**DIRECTION**
Present the data once more in exactly its original form.

**SUPPLIED MATERIAL**
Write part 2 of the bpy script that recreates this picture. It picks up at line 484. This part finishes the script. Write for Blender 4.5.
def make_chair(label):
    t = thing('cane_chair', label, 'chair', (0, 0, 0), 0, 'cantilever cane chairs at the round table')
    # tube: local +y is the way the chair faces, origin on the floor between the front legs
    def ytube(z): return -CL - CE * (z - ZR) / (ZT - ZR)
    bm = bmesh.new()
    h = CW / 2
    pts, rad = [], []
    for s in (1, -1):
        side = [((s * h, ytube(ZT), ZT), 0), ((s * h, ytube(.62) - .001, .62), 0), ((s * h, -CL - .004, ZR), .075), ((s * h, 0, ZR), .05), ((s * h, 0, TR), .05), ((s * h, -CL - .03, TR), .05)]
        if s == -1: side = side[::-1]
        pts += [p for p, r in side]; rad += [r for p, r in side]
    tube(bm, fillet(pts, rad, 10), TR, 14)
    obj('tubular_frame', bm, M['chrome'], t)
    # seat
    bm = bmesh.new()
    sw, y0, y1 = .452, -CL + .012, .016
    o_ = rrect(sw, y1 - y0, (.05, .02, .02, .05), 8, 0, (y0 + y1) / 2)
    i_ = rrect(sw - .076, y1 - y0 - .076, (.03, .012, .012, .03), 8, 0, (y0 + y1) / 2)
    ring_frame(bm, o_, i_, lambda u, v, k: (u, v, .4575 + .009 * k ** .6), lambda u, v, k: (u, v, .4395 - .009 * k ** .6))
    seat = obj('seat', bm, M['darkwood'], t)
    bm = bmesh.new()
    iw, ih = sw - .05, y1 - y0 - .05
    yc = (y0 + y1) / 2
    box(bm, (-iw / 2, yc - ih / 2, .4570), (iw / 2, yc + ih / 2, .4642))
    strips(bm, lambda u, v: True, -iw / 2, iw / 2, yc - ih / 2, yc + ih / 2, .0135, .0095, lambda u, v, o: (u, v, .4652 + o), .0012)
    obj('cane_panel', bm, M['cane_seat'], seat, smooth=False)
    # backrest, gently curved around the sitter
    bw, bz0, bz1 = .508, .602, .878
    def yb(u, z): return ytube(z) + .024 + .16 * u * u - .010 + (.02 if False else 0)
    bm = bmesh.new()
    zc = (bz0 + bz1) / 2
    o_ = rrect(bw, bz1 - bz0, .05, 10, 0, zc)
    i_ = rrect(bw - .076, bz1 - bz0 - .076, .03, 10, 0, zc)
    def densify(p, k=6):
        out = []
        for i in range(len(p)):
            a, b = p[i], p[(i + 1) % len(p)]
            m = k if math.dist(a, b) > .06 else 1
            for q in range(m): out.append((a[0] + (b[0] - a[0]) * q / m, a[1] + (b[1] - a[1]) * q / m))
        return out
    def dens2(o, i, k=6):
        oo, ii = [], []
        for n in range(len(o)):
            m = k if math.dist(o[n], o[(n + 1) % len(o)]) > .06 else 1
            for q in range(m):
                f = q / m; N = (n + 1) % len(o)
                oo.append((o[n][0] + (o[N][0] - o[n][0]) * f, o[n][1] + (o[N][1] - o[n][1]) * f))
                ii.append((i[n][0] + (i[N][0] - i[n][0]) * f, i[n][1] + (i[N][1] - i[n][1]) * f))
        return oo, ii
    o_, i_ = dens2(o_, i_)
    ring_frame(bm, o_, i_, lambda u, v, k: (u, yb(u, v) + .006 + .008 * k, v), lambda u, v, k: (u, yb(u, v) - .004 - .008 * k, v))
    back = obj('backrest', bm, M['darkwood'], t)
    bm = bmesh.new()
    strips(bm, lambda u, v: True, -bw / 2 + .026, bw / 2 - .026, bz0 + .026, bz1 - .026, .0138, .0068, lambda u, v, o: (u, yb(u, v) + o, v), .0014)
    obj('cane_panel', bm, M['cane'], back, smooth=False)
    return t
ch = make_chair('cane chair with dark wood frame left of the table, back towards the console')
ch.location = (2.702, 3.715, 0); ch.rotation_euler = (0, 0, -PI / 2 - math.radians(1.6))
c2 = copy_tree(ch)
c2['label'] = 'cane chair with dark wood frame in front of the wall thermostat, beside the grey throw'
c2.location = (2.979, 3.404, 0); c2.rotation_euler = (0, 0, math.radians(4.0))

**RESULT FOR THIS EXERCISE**
Write part 2 of the bpy script that recreates this picture. It picks up at line 484. This part finishes the script. Write for Blender 4.5.
def make_chair(label):
    t = thing('cane_chair', label, 'chair', (0, 0, 0), 0, 'cantilever cane chairs at the round table')
    # tube: local +y is the way the chair faces, origin on the floor between the front legs
    def ytube(z): return -CL - CE * (z - ZR) / (ZT - ZR)
    bm = bmesh.new()
    h = CW / 2
    pts, rad = [], []
    for s in (1, -1):
        side = [((s * h, ytube(ZT), ZT), 0), ((s * h, ytube(.62) - .001, .62), 0), ((s * h, -CL - .004, ZR), .075), ((s * h, 0, ZR), .05), ((s * h, 0, TR), .05), ((s * h, -CL - .03, TR), .05)]
        if s == -1: side = side[::-1]
        pts += [p for p, r in side]; rad += [r for p, r in side]
    tube(bm, fillet(pts, rad, 10), TR, 14)
    obj('tubular_frame', bm, M['chrome'], t)
    # seat
    bm = bmesh.new()
    sw, y0, y1 = .452, -CL + .012, .016
    o_ = rrect(sw, y1 - y0, (.05, .02, .02, .05), 8, 0, (y0 + y1) / 2)
    i_ = rrect(sw - .076, y1 - y0 - .076, (.03, .012, .012, .03), 8, 0, (y0 + y1) / 2)
    ring_frame(bm, o_, i_, lambda u, v, k: (u, v, .4575 + .009 * k ** .6), lambda u, v, k: (u, v, .4395 - .009 * k ** .6))
    seat = obj('seat', bm, M['darkwood'], t)
    bm = bmesh.new()
    iw, ih = sw - .05, y1 - y0 - .05
    yc = (y0 + y1) / 2
    box(bm, (-iw / 2, yc - ih / 2, .4570), (iw / 2, yc + ih / 2, .4642))
    strips(bm, lambda u, v: True, -iw / 2, iw / 2, yc - ih / 2, yc + ih / 2, .0135, .0095, lambda u, v, o: (u, v, .4652 + o), .0012)
    obj('cane_panel', bm, M['cane_seat'], seat, smooth=False)
    # backrest, gently curved around the sitter
    bw, bz0, bz1 = .508, .602, .878
    def yb(u, z): return ytube(z) + .024 + .16 * u * u - .010 + (.02 if False else 0)
    bm = bmesh.new()
    zc = (bz0 + bz1) / 2
    o_ = rrect(bw, bz1 - bz0, .05, 10, 0, zc)
    i_ = rrect(bw - .076, bz1 - bz0 - .076, .03, 10, 0, zc)
    def densify(p, k=6):
        out = []
        for i in range(len(p)):
            a, b = p[i], p[(i + 1) % len(p)]
            m = k if math.dist(a, b) > .06 else 1
            for q in range(m): out.append((a[0] + (b[0] - a[0]) * q / m, a[1] + (b[1] - a[1]) * q / m))
        return out
    def dens2(o, i, k=6):
        oo, ii = [], []
        for n in range(len(o)):
            m = k if math.dist(o[n], o[(n + 1) % len(o)]) > .06 else 1
            for q in range(m):
                f = q / m; N = (n + 1) % len(o)
                oo.append((o[n][0] + (o[N][0] - o[n][0]) * f, o[n][1] + (o[N][1] - o[n][1]) * f))
                ii.append((i[n][0] + (i[N][0] - i[n][0]) * f, i[n][1] + (i[N][1] - i[n][1]) * f))
        return oo, ii
    o_, i_ = dens2(o_, i_)
    ring_frame(bm, o_, i_, lambda u, v, k: (u, yb(u, v) + .006 + .008 * k, v), lambda u, v, k: (u, yb(u, v) - .004 - .008 * k, v))
    back = obj('backrest', bm, M['darkwood'], t)
    bm = bmesh.new()
    strips(bm, lambda u, v: True, -bw / 2 + .026, bw / 2 - .026, bz0 + .026, bz1 - .026, .0138, .0068, lambda u, v, o: (u, yb(u, v) + o, v), .0014)
    obj('cane_panel', bm, M['cane'], back, smooth=False)
    return t
ch = make_chair('cane chair with dark wood frame left of the table, back towards the console')
ch.location = (2.702, 3.715, 0); ch.rotation_euler = (0, 0, -PI / 2 - math.radians(1.6))
c2 = copy_tree(ch)
c2['label'] = 'cane chair with dark wood frame in front of the wall thermostat, beside the grey throw'
c2.location = (2.979, 3.404, 0); c2.rotation_euler = (0, 0, math.radians(4.0))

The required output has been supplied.